Around the Loop: Return of the Mac

He’s back.

In a power move that makes the Red Wedding look like a child’s tea party, Vincent Kennedy McMahon has returned to the WWE Board of Directors.

“Today, we announce that the founder of WWE, Vince McMahon, will be returning to the Board,” said Chairwoman & Co-CEO Stephanie McMahon, Co-CEO Nick Khan and Chief Content Officer Paul Levesque in a press release issued by WWE on January 6. “We also welcome back Michelle Wilson and George Barrios to our Board of Directors. Together, we look forward to exploring all strategic alternatives to maximize shareholder value.”

McMahon has claimed that there is a “narrow window” to renegotiate the media rights for WWE. Contracts with their television partners are nearing expiration dates. Selling the company seems like a foregone conclusion. In a remarkable statement of hubris, McMahon alleged that his input is absolutely essential to the future of WWE.

“There is no rationale for your position that my return to the Company ‘would not be prudent from a shareholder value perspective,’ McMahon wrote in a December 2022 letter to the WWE Board of Directors. “To the contrary, my return in the context of the media rights negotiations and a potential value maximizing strategic transaction is necessary precisely from a shareholder value perspective because it will allow WWE (as well as any transaction counterparties) to engage in these processes knowing they will have the support of the controlling shareholder.”

McMahon doubled down on this point in a statement released on Thursday, in which he said that the “only way for WWE to fully capitalize on this opportunity is for me to return as Executive Chairman and support the management team in the negotiations for our media rights and to combine that with a review of strategic alternatives. My return will allow WWE, as well as any transaction counterparties, to engage in these processes knowing they will have the support of the controlling shareholder.”

That says maybe. With a number of allegations of sexual impropriety and legal action pending against McMahon, it is questionable if potential buyers will want to work with him. After news of McMahon’s alleged malfeasance leaked, WWE began an internal investigation. That investigation revealed McMahon’s misappropriation of company funds as hush money paid to the victims of McMahon’s alleged sexual impropriety to the tune of $14.6 million. McMahon addressed that investigation in the same letter.

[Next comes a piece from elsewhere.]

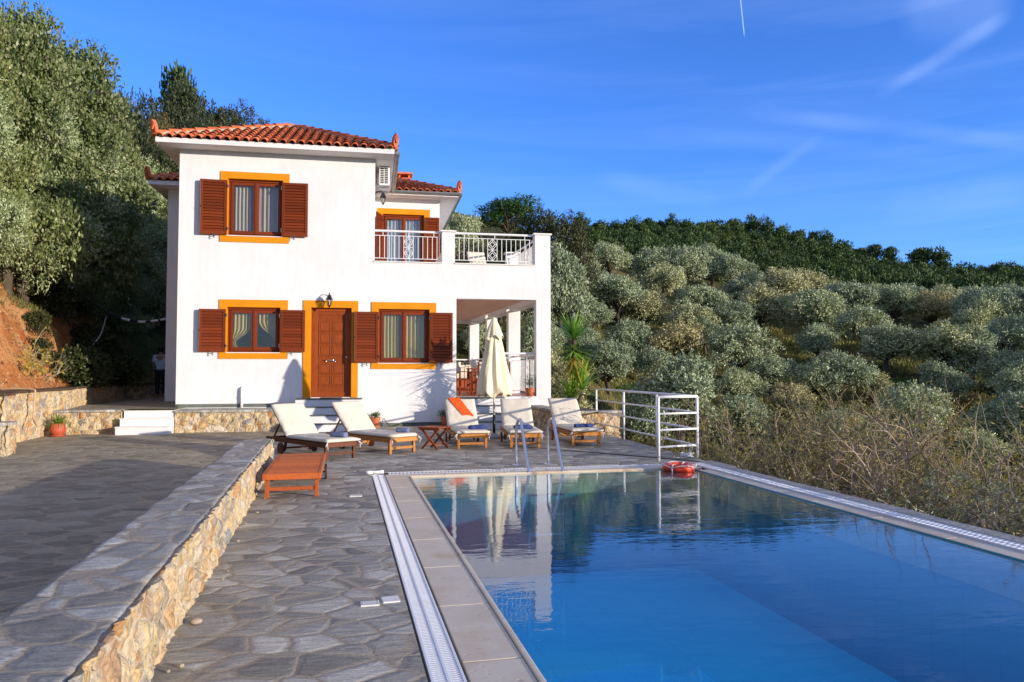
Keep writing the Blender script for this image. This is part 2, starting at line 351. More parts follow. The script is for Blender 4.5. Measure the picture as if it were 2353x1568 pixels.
leaf('olive_leaf_near', [(.13, .18, .07), (.22, .28, .12), (.33, .39, .21), (.52, .58, .38)], .15, .45)
leaf('oak_leaf', [(.08, .12, .03), (.15, .19, .05), (.24, .27, .10), (.38, .38, .20)], .3, .4)
leaf('pine_leaf', [(.020, .046, .008), (.045, .09, .016), (.09, .15, .03)], .1, .6)
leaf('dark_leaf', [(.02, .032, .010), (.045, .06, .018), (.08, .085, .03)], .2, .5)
leaf('brown_leaf', [(.10, .085, .03), (.17, .13, .05), (.22, .16, .07)], .3, .6)
leaf('green_leaf', [(.03, .08, .012), (.06, .14, .02), (.11, .2, .04)], .35, .4)
leaf('yellow_leaf', [(.35, .25, .03), (.55, .42, .05), (.30, .30, .05), (.5, .3, .08)], .4, .5)
leaf('dry_leaf', [(.18, .16, .05), (.30, .30, .08), (.44, .38, .14), (.14, .20, .04)], .4, .5)
leaf('bramble_leaf', [(.06, .10, .015), (.14, .20, .03), (.26, .30, .07), (.24, .14, .05)], .3, .5)
leaf('yucca_green', [(.12, .28, .025), (.22, .42, .05), (.40, .56, .12)], .3, .35)
leaf('yucca_yellow', [(.45, .26, .05), (.55, .40, .09), (.30, .30, .06)], .3, .45)
leaf('flower_white', [(.75, .72, .60), (.8, .78, .7)], .3, .5)

# ------------------------------------------------------------ mesh helpers
class MB:
    def __init__(s): s.v = []; s.f = []
    def add(s, vs, fs):
        o = len(s.v); s.v += [tuple(v) for v in vs]; s.f += [tuple(i+o for i in f) for f in fs]; return s
    def box(s, x0, x1, y0, y1, z0, z1, M=None):
        vs = [Vector((x, y, z)) for z in (z0, z1) for y in (y0, y1) for x in (x0, x1)]
        if M: vs = [M @ v for v in vs]
        return s.add(vs, [(0, 2, 3, 1), (4, 5, 7, 6), (0, 1, 5, 4), (2, 6, 7, 3), (0, 4, 6, 2), (1, 3, 7, 5)])
    def bar(s, a, b, w, h, up=(0, 0, 1)):
        a = Vector(a); b = Vector(b); d = b-a; L = d.length; d.normalize(); u = Vector(up)
        if abs(d.dot(u)) > .98: u = Vector((0, 1, 0))
        r = d.cross(u).normalized(); u = r.cross(d)
        vs = [a+d*t*L+r*x*w/2+u*y*h/2 for t in (0, 1) for y in (-1, 1) for x in (-1, 1)]
        return s.add(vs, [(0, 1, 3, 2), (4, 6, 7, 5), (0, 4, 5, 1), (2, 3, 7, 6), (0, 2, 6, 4), (1, 5, 7, 3)])
    def tube(s, pts, r, n=8, cap=True):
        pts = [Vector(p) for p in pts]; rs = r if hasattr(r, '__len__') else [r]*len(pts)
        o = len(s.v); prev = None
        for i, p in enumerate(pts):
            d = (pts[min(i+1, len(pts)-1)]-pts[max(i-1, 0)])
            if d.length < 1e-9: d = Vector((0, 0, 1))
            d.normalize()
            if prev is None:
                u = Vector((0, 0, 1)) if abs(d.z) < .9 else Vector((1, 0, 0))
                a = d.cross(u).normalized()
            else:
                a = (prev-d*prev.dot(d))
                a = a.normalized() if a.length > 1e-6 else d.orthogonal().normalized()
            prev = a; b = d.cross(a)
            for k in range(n):
                t = 2*math.pi*k/n; s.v.append(tuple(p+(a*math.cos(t)+b*math.sin(t))*rs[i]))
        for i in range(len(pts)-1):
            for k in range(n):
                s.f.append((o+i*n+k, o+i*n+(k+1) % n, o+(i+1)*n+(k+1) % n, o+(i+1)*n+k))
        if cap and n > 2:
            s.f.append(tuple(o+k for k in reversed(range(n)))); s.f.append(tuple(o+(len(pts)-1)*n+k for k in range(n)))
        return s
    def lathe(s, prof, c=(0, 0, 0), n=24, a0=0, fn=None):
        o = len(s.v); c = Vector(c)
        for (r, z) in prof:
            for k in range(n):
                t = 2*math.pi*k/n+a0; rr = fn(r, z, t) if fn else r
                s.v.append(tuple(c+Vector((rr*math.cos(t), rr*math.sin(t), z))))
        for i in range(len(prof)-1):
            for k in range(n): s.f.append((o+i*n+k, o+i*n+(k+1) % n, o+(i+1)*n+(k+1) % n, o+(i+1)*n+k))
        return s
    def quad(s, a, b, c, d): return s.add([a, b, c, d], [(0, 1, 2, 3)])
    def build(s, name, mat, parent=None, smooth=False, bevel=0, M=None, weld=False):
        me = bpy.data.meshes.new(name)
        vs = s.v if M is None else [tuple(M @ Vector(v)) for v in s.v]
        me.from_pydata(vs, [], s.f); me.update()
        if weld:
            bm = bmesh.new(); bm.from_mesh(me); bmesh.ops.remove_doubles(bm, verts=bm.verts, dist=1e-5); bm.to_mesh(me); bm.free()
        if mat: me.materials.append(MATS[mat])
        if smooth: me.polygons.foreach_set('use_smooth', [True]*len(me.polygons)); me.update()
        o = bpy.data.objects.new(name, me); COL.objects.link(o)
        if parent: o.parent = parent
        if bevel:
            b = o.modifiers.new('bevel', 'BEVEL'); b.width = bevel; b.segments = 2; b.limit_method = 'ANGLE'
        return o
def tag(o, label=None, cat=None, group=None, kind=None):
    for k, v in (('label', label), ('category', cat), ('group', group), ('kind', kind)):
        if v: o[k] = v
    return o
def empty(name, loc=(0, 0, 0), rz=0, label=None, cat=None, group=None):
    o = bpy.data.objects.new(name, None); COL.objects.link(o); o.location = loc; o.rotation_euler = (0, 0, rz); o.empty_display_size = .1
    return tag(o, label, cat, group)
def copy_tree(o, loc=None, rz=None, scale=None, label=None, parent=None):
    c = o.copy(); COL.objects.link(c); c.parent = parent
    if loc is not None: c.location = loc
    if rz is not None: c.rotation_euler = (0, 0, rz)
    if scale is not None: c.scale = scale
    if label: c['label'] = label
    for ch in list(o.children): copy_tree(ch, parent=c)
    return c
CP, SP = math.cos(PHI), math.sin(PHI)
def PF(x, y, z=0):  # pool frame -> world
    return (CX+CP*x-SP*y, CY+SP*x+CP*y, z)
MPF = Matrix.Translation((CX, CY, 0)) @ Matrix.Rotation(PHI, 4, 'Z')
def rnd(a, b): return random.uniform(a, b)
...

Sort of.

“Further,” McMahon wrote, “the special committee of the Board has concluded its investigation and presumably all of its material findings have been publicly disclosed by the Company, and nothing has been communicated to me about any matter that would prevent me from returning to the Board.”

In none of the released communications does McMahon mention the allegations on a personal level. That omission may be on the advice of McMahon’s legal counsel. It is inadvisable to utter anything that could be construed as responsibility or empathy when lawsuits are pending.

In his return to the Board, which some observers have referred to as a “counter-coup,” McMahon brought along former Board members George Barrios and Michelle Wilson. That trio replaces JoEllen Lyons Dillon, Jeffrey R. Speed, and Alan Wexler who were, well, fired. Ignace Lahoud and Man Jit Singh resigned from the board in response to McMahon’s actions. Singh was the head of the internal investigation that occurred during McMahon’s absence.

As of this writing, McMahon’s daughter, co-CEO Stephanie McMahon, his son-in-law, Chief Content Officer Paul “Triple H” Levesque, and co-CEO Nick Khan remain on the Board.

However, there was a hint given that McMahon’s retirement from the company was always planned to be short-lived. At the time of WWE’s amended 10-K filing for 2021, WWE said that losing McMahon “could have a material adverse effect on our ability to create popular characters and creative storylines or could otherwise adversely affect our operations and/or financial performance.”

Many are worried that McMahon’s return to the Board could lead to him resuming his past duties, such as being Head of Creative. McMahon claims that his sole intent is to guide the company through any potential sale. However, he has also claimed the right to torpedo any deal that he does not like.

“I would like to be clear that unless I have direct involvement and input as Executive Chairman from the outset,” McMahon wrote in December 2022, “I will not be able to support or approve any media rights deals or strategic transaction (including any commitments made by or on behalf of the Company regarding a potential transaction or process).”

If everything is as both McMahon and the company say, then McMahon is only there to help negotiate new TV deals and get things ready for a potential sale of the company. What could happen after that is unknown. Any new owner could opt to keep the management team as is, including McMahon. His reinstatement of himself to the Board indicates that he would have no intention of leaving the company again willingly.

Much like Emperor Palpatine, McMahon has somehow returned. What he will do and how long he will stay promises to be the subject of both interest and scrutiny for the foreseeable future.